begin Raw data
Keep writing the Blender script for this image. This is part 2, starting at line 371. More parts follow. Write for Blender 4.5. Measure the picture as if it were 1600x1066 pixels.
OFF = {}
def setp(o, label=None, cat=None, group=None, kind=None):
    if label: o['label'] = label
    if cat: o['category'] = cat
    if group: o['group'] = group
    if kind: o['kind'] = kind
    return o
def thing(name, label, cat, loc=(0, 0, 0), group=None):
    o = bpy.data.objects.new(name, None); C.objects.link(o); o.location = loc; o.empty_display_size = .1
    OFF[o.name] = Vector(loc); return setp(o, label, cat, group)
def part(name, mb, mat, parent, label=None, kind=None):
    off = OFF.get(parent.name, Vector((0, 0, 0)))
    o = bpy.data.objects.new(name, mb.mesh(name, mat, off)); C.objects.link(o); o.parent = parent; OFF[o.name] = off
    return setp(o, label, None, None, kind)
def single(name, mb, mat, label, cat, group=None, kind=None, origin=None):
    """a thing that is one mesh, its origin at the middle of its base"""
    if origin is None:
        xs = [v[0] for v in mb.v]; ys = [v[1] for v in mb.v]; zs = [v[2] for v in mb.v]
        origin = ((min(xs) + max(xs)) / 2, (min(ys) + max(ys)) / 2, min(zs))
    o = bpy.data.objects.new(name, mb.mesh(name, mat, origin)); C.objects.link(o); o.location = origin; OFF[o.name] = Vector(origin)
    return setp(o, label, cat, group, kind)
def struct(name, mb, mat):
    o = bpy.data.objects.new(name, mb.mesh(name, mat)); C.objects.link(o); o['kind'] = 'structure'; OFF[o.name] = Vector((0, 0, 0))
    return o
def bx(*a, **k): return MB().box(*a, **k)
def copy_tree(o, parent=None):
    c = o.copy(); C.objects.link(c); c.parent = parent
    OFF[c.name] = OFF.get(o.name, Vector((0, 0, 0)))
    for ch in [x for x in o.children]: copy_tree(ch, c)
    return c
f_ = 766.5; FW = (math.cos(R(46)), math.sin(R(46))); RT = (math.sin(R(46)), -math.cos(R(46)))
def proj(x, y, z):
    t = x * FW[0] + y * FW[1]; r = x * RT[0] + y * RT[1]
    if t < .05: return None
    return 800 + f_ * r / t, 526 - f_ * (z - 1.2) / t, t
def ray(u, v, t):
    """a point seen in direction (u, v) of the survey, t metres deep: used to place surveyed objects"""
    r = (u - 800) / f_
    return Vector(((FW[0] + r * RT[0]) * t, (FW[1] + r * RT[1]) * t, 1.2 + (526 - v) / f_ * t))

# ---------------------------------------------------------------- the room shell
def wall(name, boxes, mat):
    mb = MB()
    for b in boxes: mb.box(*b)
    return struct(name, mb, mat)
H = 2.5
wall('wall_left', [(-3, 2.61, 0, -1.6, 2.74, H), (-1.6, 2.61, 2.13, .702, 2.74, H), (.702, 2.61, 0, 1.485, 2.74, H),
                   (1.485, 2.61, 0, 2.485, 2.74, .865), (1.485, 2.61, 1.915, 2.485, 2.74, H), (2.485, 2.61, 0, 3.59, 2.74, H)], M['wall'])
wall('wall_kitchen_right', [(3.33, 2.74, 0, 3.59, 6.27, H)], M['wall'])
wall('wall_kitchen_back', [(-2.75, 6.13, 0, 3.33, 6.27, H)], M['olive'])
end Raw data
* **Exercise description**: Each line of the material must be restated exactly.

* **Solution to this task**:
Keep writing the Blender script for this image. This is part 2, starting at line 371. More parts follow. Write for Blender 4.5. Measure the picture as if it were 1600x1066 pixels.
OFF = {}
def setp(o, label=None, cat=None, group=None, kind=None):
    if label: o['label'] = label
    if cat: o['category'] = cat
    if group: o['group'] = group
    if kind: o['kind'] = kind
    return o
def thing(name, label, cat, loc=(0, 0, 0), group=None):
    o = bpy.data.objects.new(name, None); C.objects.link(o); o.location = loc; o.empty_display_size = .1
    OFF[o.name] = Vector(loc); return setp(o, label, cat, group)
def part(name, mb, mat, parent, label=None, kind=None):
    off = OFF.get(parent.name, Vector((0, 0, 0)))
    o = bpy.data.objects.new(name, mb.mesh(name, mat, off)); C.objects.link(o); o.parent = parent; OFF[o.name] = off
    return setp(o, label, None, None, kind)
def single(name, mb, mat, label, cat, group=None, kind=None, origin=None):
    """a thing that is one mesh, its origin at the middle of its base"""
    if origin is None:
        xs = [v[0] for v in mb.v]; ys = [v[1] for v in mb.v]; zs = [v[2] for v in mb.v]
        origin = ((min(xs) + max(xs)) / 2, (min(ys) + max(ys)) / 2, min(zs))
    o = bpy.data.objects.new(name, mb.mesh(name, mat, origin)); C.objects.link(o); o.location = origin; OFF[o.name] = Vector(origin)
    return setp(o, label, cat, group, kind)
def struct(name, mb, mat):
    o = bpy.data.objects.new(name, mb.mesh(name, mat)); C.objects.link(o); o['kind'] = 'structure'; OFF[o.name] = Vector((0, 0, 0))
    return o
def bx(*a, **k): return MB().box(*a, **k)
def copy_tree(o, parent=None):
    c = o.copy(); C.objects.link(c); c.parent = parent
    OFF[c.name] = OFF.get(o.name, Vector((0, 0, 0)))
    for ch in [x for x in o.children]: copy_tree(ch, c)
    return c
f_ = 766.5; FW = (math.cos(R(46)), math.sin(R(46))); RT = (math.sin(R(46)), -math.cos(R(46)))
def proj(x, y, z):
    t = x * FW[0] + y * FW[1]; r = x * RT[0] + y * RT[1]
    if t < .05: return None
    return 800 + f_ * r / t, 526 - f_ * (z - 1.2) / t, t
def ray(u, v, t):
    """a point seen in direction (u, v) of the survey, t metres deep: used to place surveyed objects"""
    r = (u - 800) / f_
    return Vector(((FW[0] + r * RT[0]) * t, (FW[1] + r * RT[1]) * t, 1.2 + (526 - v) / f_ * t))

# ---------------------------------------------------------------- the room shell
def wall(name, boxes, mat):
    mb = MB()
    for b in boxes: mb.box(*b)
    return struct(name, mb, mat)
H = 2.5
wall('wall_left', [(-3, 2.61, 0, -1.6, 2.74, H), (-1.6, 2.61, 2.13, .702, 2.74, H), (.702, 2.61, 0, 1.485, 2.74, H),
                   (1.485, 2.61, 0, 2.485, 2.74, .865), (1.485, 2.61, 1.915, 2.485, 2.74, H), (2.485, 2.61, 0, 3.59, 2.74, H)], M['wall'])
wall('wall_kitchen_right', [(3.33, 2.74, 0, 3.59, 6.27, H)], M['wall'])
wall('wall_kitchen_back', [(-2.75, 6.13, 0, 3.33, 6.27, H)], M['olive'])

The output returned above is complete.